Jueves 20-4-2023, II de Pascua (Jn 3,31-36)

«El que viene de lo alto está por encima de todos». El capítulo tercero del evangelio según san Juan comienza con el diálogo nocturno entre Jesús y Nicodemo. Esta conversación se centra en torno a la llamada de Jesús: «el que no nazca de nuevo no puede ver el reino de Dios». A lo largo de los días pasados ya hemos ido contemplando como, con ese nacer de nuevo, el Maestro está desvelando el Bautismo. Ahora, después de este encuentro en Jerusalén, «fue Jesús con sus discípulos a Judea, se quedó allí con ellos y bautizaba». Es en este contexto igualmente bautismal donde se sitúan las palabras que escuchamos hoy: «había allí agua abundante; la gente acudía y se bautizaba». Jesús ya había hablado de nacer de nuevo, una expresión que en el original griego se puede traducir también por nacer de arriba, nacer de lo alto.

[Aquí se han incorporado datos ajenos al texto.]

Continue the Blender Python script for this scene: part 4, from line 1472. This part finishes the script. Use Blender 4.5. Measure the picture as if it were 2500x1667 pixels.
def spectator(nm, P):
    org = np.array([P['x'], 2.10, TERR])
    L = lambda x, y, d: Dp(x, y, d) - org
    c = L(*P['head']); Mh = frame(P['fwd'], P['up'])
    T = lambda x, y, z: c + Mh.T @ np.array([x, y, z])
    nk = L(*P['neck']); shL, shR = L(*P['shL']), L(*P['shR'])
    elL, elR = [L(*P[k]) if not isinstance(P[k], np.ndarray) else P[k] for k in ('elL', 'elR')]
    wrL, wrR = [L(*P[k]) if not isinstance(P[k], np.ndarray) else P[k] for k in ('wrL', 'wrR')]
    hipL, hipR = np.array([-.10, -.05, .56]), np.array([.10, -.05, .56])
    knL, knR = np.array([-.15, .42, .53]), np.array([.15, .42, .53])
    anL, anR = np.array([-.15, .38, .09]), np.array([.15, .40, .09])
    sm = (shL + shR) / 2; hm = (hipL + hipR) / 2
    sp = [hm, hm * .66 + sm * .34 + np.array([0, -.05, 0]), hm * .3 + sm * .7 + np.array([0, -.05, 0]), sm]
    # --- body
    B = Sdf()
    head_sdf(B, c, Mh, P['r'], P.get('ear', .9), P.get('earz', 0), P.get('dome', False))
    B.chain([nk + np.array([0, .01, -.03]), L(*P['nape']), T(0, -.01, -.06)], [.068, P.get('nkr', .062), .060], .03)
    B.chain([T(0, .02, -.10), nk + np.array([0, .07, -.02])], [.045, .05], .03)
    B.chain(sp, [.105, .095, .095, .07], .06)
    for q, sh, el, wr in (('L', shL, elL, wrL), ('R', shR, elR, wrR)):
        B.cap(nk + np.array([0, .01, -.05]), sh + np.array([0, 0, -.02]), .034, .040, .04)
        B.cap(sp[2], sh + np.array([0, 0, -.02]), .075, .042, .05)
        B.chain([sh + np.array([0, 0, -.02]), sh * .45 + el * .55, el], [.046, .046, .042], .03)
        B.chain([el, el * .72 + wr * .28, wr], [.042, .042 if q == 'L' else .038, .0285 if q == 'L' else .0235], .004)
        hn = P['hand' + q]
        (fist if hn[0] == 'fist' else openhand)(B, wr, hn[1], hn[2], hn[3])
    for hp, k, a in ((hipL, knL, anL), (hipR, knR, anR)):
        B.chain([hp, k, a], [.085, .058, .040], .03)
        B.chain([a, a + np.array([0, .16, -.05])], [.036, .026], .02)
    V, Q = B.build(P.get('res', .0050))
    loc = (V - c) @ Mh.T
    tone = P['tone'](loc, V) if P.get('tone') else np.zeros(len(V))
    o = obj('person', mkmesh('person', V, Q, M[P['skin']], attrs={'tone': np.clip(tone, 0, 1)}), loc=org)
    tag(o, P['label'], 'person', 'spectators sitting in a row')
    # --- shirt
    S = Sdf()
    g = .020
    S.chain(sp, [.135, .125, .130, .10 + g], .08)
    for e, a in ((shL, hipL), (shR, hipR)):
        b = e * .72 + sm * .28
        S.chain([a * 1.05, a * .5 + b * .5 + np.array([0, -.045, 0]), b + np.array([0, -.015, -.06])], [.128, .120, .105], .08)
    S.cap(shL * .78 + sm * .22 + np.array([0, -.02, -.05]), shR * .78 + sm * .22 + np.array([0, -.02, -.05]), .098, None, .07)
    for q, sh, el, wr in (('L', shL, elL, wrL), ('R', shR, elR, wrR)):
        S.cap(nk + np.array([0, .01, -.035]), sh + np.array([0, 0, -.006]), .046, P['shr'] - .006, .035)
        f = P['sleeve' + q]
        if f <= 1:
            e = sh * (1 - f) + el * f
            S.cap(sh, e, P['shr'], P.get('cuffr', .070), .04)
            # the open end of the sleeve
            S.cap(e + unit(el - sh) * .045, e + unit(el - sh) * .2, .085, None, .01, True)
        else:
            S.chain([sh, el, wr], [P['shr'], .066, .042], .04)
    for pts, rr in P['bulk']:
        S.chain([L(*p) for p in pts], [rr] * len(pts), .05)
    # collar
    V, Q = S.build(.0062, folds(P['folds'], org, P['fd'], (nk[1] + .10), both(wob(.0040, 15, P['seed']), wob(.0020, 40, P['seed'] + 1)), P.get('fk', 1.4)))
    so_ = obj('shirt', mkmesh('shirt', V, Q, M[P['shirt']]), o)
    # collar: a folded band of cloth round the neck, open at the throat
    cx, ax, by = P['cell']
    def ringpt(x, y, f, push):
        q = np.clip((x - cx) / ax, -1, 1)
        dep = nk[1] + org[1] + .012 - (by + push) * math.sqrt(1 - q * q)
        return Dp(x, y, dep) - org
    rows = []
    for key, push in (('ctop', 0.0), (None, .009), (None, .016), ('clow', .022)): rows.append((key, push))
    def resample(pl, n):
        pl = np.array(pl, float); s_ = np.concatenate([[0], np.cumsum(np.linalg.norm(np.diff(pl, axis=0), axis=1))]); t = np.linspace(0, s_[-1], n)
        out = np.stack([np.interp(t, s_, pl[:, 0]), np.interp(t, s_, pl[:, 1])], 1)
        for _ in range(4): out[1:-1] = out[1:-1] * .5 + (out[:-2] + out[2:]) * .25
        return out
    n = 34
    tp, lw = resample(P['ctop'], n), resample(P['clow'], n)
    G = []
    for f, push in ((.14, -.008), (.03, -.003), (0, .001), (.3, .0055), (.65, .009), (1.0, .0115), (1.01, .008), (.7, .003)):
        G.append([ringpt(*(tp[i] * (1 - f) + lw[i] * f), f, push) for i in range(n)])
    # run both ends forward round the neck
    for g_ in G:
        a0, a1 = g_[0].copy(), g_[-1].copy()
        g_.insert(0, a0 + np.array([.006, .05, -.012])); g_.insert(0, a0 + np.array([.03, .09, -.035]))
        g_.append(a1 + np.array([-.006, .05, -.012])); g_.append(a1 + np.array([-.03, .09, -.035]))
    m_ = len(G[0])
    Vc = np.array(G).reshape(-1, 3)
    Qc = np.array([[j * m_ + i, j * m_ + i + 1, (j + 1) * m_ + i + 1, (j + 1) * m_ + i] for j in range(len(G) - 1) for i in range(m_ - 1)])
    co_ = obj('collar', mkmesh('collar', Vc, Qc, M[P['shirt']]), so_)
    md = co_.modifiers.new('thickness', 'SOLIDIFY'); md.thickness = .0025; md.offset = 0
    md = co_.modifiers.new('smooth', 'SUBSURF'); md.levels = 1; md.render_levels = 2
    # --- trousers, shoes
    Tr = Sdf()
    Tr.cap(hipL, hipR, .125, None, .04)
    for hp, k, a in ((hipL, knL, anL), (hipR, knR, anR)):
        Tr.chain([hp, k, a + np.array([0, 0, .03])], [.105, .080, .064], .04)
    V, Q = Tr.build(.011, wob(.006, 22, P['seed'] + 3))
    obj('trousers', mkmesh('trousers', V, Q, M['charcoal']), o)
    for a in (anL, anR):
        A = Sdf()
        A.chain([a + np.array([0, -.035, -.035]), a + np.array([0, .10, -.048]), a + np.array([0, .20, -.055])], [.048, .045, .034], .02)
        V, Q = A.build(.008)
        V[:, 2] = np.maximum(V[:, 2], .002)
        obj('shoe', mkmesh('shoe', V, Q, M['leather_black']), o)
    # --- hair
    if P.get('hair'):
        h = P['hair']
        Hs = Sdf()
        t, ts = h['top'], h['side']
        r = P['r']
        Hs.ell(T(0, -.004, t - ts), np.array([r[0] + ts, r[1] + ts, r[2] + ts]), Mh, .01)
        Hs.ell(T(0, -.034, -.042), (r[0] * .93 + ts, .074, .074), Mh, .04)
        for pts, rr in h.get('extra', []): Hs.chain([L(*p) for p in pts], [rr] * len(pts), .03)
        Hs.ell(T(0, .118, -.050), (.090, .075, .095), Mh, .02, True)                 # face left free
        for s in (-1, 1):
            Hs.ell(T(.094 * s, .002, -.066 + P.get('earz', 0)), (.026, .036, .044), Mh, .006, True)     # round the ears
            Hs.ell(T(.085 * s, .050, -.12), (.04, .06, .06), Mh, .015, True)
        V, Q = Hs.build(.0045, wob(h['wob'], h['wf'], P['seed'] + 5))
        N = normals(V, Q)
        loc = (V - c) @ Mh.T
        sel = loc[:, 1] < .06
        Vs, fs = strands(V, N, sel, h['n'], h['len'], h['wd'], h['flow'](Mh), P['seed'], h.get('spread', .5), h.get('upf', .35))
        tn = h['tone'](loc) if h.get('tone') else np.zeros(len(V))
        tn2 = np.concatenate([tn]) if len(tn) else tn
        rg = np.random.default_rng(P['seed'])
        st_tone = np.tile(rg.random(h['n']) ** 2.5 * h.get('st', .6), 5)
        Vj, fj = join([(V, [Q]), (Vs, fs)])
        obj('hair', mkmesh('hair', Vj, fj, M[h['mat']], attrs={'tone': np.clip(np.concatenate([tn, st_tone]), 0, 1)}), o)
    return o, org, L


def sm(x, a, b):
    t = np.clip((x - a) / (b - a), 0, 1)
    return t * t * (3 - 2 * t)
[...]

Precisamente es esta misma palabra –«de lo alto»– la que vuelve a aparecer hoy, aplicada esta vez a Cristo: él es el que viene de lo alto, y por eso viene a bautizarnos con la fuerza de lo alto, a hacernos nacer de lo alto, a darnos el poder de ser hijos de Dios. Frente a todos los demás hombres, sabios y poderosos de la tierra –porque «el que es de la tierra es de la tierra y habla de la tierra»–, Jesús es «el que viene del cielo». Por eso está por encima de todos.

«El que Dios envió habla las palabras de Dios, porque no da el Espíritu con medida». Igual que en el Bautismo de Cristo sucedió una auténtica teofanía –manifestación– de la Trinidad divina, al hablar del Bautismo cristiano se manifiesta el poder del Padre, del Hijo y del Espíritu. Es el Padre el origen y fuente de toda gracia, amor y misericordia: «Dios envió». El Hijo, que está desde toda la eternidad junto al Padre y «de lo que ha visto y ha oído da testimonio», es el enviado del Padre a los hombres: «habla las palabras de Dios». A su vez, el Espíritu Santo, don del Padre y del Hijo, es derramado de una manera sobreabundante y desmedida sobre el alma de cada cristiano: «no da el Espíritu con medida». Dios Padre envía, el Hijo da, el Espíritu Santo desborda: he ahí el misterio profundo del Bautismo cristiano. Y nos lo ha regalado a cada uno como un regalo inmerecido. ¡Cuántas veces se nos olvida agradecer el simple hecho de ser cristianos! ¡Somos hijos de Dios! ¡Para siempre!

«El que cree en el Hijo posee la vida eterna». A veces pensamos que la vida cristiana consiste en atravesar este “valle de lágrimas” con la mayor resignación y brevedad posible, con la esperanza puesta en la recompensa que nos espera en el cielo. Así, el tiempo propio de los cristianos sería el futuro. Hoy, penas; mañana, si Dios quiere, alegrías. ¿No hemos oscurecido así el Bautismo? ¿No hemos olvidado que ya hemos nacido de nuevo a una vida nueva? Ya hemos nacido de lo alto, ya somos ciudadanos del cielo, ya gozamos de las delicias divinas, aunque de una forma anticipada, en germen, no en plenitud total. El cristiano vive a medio camino entre las penas de esta vida –que no deja de ser un “valle de lágrimas– y las alegrías del paraíso –del que ya recibe sus primeros frutos–. Jesús lo ha dicho muy claro: ya poseemos la vida eterna. La vida eterna comienza ya ahora en esta vida. Ya ha comenzado, aunque todavía tiene que crecer hasta su plenitud. Con los pies en la tierra, sí, pero con la mirada y el corazón en el cielo.